§ **What you have to do**
Count each line below that has "scene" anywhere in it. Answer with the total alone.

§ **Information shown**

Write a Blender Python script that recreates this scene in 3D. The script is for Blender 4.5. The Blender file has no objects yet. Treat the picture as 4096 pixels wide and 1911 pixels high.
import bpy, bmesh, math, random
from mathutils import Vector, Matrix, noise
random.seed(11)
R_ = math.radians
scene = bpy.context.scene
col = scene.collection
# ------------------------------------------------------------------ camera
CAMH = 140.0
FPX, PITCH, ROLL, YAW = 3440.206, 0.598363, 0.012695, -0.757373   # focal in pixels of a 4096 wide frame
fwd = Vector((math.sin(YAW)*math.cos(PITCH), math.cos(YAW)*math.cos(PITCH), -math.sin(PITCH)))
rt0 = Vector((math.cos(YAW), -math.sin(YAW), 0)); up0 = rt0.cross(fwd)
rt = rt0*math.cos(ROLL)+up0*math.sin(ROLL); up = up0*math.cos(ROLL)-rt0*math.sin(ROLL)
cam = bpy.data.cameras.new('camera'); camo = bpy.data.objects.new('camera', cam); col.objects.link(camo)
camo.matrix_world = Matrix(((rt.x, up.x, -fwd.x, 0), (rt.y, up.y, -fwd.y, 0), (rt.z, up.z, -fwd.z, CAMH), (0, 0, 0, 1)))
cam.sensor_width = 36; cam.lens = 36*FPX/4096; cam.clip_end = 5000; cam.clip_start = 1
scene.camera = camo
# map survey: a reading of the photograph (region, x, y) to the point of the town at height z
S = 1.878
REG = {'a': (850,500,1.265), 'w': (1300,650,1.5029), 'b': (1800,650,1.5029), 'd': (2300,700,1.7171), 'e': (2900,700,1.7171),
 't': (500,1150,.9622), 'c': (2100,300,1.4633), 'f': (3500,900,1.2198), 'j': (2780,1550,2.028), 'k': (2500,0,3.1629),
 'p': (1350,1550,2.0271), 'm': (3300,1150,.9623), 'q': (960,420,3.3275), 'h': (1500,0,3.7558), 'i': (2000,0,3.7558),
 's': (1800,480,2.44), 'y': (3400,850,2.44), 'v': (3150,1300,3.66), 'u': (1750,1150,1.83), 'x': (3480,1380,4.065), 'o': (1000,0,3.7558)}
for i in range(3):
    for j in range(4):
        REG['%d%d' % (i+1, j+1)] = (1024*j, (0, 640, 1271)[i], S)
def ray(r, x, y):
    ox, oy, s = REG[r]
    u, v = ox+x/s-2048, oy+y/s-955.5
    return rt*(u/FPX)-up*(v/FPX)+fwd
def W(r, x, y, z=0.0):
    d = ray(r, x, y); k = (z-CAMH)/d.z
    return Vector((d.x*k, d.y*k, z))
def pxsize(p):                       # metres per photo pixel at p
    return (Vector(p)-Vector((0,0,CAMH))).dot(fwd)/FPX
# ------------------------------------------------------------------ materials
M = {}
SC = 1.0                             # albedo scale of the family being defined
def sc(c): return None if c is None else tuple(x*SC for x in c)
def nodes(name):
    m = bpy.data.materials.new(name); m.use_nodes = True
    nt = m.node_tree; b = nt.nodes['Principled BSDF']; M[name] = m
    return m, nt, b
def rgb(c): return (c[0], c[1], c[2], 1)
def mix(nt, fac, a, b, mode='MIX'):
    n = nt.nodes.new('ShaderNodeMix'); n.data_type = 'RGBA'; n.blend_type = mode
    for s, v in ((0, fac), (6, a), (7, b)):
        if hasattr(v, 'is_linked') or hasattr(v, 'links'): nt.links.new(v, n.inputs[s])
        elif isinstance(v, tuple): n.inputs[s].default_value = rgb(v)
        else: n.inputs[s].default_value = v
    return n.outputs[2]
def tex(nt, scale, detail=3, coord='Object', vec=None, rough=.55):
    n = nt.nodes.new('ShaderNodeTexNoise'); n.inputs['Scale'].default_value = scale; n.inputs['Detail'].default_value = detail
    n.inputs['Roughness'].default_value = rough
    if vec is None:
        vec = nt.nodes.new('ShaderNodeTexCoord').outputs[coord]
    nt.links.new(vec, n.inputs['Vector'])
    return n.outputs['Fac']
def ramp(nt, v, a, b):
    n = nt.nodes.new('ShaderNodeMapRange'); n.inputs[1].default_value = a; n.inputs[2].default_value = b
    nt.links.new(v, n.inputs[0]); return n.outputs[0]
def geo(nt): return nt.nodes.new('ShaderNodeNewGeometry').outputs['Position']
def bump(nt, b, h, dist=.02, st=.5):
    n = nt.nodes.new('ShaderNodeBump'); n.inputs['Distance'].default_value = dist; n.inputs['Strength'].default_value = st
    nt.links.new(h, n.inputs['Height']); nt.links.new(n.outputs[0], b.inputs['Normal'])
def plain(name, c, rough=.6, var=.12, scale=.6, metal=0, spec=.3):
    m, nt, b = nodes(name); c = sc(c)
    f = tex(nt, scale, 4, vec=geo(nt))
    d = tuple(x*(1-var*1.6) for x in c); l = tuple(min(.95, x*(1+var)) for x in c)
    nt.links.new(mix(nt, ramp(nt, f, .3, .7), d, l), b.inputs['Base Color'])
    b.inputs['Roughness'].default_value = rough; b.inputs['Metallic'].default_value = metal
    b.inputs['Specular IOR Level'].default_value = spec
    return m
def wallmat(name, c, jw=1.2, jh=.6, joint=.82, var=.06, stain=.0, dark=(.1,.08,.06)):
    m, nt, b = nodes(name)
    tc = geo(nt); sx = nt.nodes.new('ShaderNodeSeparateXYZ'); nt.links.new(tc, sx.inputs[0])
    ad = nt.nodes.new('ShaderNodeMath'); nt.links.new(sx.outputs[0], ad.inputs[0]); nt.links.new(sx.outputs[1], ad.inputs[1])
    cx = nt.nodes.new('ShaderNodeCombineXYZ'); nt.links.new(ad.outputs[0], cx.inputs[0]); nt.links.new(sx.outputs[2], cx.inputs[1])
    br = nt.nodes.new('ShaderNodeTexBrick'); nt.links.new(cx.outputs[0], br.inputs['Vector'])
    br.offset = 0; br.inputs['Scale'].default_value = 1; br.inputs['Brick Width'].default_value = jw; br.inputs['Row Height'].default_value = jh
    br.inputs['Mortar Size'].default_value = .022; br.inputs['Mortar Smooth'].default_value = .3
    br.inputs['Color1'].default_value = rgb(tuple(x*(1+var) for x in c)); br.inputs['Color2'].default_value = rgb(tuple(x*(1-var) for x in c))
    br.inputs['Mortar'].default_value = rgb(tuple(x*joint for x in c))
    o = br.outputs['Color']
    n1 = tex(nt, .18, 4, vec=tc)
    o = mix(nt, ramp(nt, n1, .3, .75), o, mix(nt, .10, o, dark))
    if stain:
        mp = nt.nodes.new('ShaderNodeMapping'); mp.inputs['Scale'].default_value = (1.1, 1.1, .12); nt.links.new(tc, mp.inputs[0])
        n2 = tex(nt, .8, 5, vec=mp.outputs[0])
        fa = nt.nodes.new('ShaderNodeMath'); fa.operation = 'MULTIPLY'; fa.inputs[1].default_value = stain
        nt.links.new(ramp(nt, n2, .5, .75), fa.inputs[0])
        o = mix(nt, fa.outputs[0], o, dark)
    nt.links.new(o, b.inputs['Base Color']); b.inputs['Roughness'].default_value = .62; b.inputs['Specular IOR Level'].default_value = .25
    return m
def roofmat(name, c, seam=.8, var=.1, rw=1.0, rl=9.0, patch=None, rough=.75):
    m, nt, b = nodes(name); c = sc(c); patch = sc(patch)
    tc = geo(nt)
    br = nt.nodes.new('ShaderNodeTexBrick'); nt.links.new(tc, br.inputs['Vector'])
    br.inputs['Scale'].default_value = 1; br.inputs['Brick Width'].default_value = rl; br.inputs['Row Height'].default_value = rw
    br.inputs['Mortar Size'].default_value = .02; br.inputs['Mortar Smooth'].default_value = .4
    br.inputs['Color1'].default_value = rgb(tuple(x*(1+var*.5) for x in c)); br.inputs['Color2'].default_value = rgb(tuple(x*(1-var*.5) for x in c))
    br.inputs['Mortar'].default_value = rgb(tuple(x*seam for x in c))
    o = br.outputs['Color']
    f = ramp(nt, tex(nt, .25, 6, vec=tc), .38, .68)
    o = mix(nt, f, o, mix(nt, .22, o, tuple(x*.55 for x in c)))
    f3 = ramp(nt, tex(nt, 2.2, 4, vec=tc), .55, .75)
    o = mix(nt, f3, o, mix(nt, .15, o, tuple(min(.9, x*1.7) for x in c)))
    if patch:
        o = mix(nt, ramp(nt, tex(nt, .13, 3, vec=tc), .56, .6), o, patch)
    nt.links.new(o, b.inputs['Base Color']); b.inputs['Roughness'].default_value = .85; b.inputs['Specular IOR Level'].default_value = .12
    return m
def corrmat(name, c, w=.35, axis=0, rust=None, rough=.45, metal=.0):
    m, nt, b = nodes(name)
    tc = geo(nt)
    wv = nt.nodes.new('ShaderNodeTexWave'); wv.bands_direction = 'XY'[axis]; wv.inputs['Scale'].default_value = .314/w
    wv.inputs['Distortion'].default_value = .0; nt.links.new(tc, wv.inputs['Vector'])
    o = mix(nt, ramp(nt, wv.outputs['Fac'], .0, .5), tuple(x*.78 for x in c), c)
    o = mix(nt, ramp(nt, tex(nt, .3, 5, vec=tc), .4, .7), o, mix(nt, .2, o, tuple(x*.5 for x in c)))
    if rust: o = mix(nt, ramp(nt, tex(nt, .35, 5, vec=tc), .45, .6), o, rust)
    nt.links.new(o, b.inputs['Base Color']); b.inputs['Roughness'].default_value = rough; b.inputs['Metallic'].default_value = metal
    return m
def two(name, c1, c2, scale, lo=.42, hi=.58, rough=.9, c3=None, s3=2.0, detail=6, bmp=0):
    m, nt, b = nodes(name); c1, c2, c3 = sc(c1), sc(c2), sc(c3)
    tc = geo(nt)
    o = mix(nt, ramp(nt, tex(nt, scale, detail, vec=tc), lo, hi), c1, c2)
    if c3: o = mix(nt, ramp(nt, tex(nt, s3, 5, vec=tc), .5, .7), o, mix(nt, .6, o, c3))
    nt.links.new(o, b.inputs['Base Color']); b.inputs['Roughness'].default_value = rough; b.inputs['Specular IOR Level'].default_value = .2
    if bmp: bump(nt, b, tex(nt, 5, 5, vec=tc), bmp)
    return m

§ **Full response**
4